New marker pays tribute to fallen officer

Published 12:00 am Thursday, May 13, 2010

One month to the day before his 32nd birthday, Covington County Sheriff’s Deputy Brandon Lassiter, while on duty, was struck and killed by a drunk driver.

On Wednesday – nearly six years to the day after his death – family, friends, fellow officers and local officials gathered at the U.S. Hwy. 84 accident site and the court square to not only mourn his passing but also to honor law enforcement officers everywhere as part of National Law Enforcement week.

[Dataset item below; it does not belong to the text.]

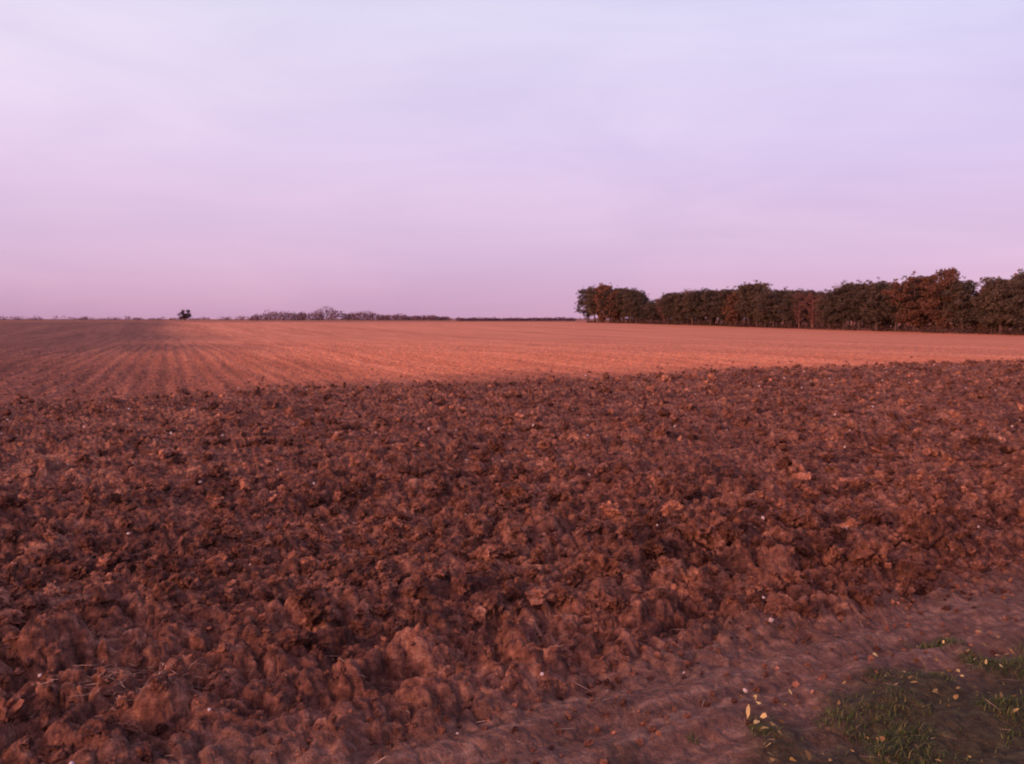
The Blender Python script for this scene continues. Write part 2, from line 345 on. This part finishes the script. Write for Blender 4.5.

“Brandon gave the ultimate sacrifice for the safety of the people of Covington County,”  Sheriff Dennis Meeks said. “He made a difference in so many lives.”

Attorney General Troy King was on hand for the day’s events.

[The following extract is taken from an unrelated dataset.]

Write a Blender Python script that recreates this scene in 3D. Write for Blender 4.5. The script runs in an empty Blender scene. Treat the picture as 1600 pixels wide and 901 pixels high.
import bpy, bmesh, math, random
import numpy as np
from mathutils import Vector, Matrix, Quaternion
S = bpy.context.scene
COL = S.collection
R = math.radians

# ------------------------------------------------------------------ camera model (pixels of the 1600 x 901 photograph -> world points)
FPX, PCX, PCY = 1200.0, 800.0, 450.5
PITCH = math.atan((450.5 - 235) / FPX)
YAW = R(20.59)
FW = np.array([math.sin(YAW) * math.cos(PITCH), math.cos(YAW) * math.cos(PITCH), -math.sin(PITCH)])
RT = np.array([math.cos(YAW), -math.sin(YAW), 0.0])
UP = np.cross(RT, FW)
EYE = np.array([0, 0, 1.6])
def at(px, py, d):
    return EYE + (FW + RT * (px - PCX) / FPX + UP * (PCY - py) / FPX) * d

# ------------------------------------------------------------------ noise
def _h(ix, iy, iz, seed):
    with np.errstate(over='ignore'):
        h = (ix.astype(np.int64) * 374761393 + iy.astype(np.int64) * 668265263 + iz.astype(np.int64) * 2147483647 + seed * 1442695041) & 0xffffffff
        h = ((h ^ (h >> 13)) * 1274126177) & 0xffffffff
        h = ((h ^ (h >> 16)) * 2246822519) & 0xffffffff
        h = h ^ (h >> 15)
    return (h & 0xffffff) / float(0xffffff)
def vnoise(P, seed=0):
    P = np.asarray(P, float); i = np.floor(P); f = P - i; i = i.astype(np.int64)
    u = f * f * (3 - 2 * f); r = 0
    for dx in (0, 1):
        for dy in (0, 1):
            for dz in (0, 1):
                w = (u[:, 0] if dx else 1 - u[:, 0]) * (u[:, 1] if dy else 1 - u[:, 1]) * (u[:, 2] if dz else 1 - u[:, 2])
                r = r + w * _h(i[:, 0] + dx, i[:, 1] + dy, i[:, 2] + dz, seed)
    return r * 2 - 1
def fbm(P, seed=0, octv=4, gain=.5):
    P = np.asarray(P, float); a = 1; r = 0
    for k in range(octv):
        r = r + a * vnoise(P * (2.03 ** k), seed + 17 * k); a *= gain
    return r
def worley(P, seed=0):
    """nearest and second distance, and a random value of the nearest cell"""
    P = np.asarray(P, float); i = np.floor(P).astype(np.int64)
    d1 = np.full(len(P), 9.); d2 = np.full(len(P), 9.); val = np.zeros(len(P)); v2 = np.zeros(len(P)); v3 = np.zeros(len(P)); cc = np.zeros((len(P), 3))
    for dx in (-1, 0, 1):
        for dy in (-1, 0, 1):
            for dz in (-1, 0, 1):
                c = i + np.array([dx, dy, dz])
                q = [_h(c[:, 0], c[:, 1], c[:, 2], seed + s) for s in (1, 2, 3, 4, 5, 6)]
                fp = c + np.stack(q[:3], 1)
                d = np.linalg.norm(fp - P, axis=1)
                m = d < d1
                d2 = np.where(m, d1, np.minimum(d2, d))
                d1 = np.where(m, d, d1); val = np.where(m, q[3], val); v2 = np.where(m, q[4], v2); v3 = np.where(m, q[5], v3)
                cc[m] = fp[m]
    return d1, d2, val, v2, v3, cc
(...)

“We should remember the service that each and every law enforcement officer performs,” King said. “And when they fall like (Lassiter), we should remember the life he led, not how he died. This stone pays witness to that.”

Lassiter, who had served with the CCSO only two months before his death, was responding to call to a possible drunk driver on U.S. Hwy. 84 – it was the same driver who caused his death.

Johnny Floyd, now an officer with the Opp Police Department, was Lassiter’s shift supervisor at the time of the April 8, 2004, accident.

“There is one phrase that can describe him – selfless dedication,” Floyd said. “That call (of the drunk driver) came in to another agency, but he moved to intercept it and paid the ultimate price. They say that God has a reason for everything, and I think that maybe he kept that driver from hitting a mother and her children in a minivan. We’ll never know, but he was doing his job and he did it to the best of his ability.”

To commemorate his sacrifice, Lassiter’s parents, Flossie and Jimmy Lassiter, along with Meeks and King, unveiled a memory marker.

Later on the court square, the Rev. Graham Tucker called the day an “official thank you” to the law enforcement community.

To date, the names of seven fallen officers, including Lassiter, have been inscribed on the monument outside the Covington County Courthouse.

“Why are we here today?” questioned King. “We are here today because we have stones, and we have names chiseled on those stones; and we should pause and remember their sacrifice.

“Because to not remember is to dishonor their memory and the way they keep us safe,” he said.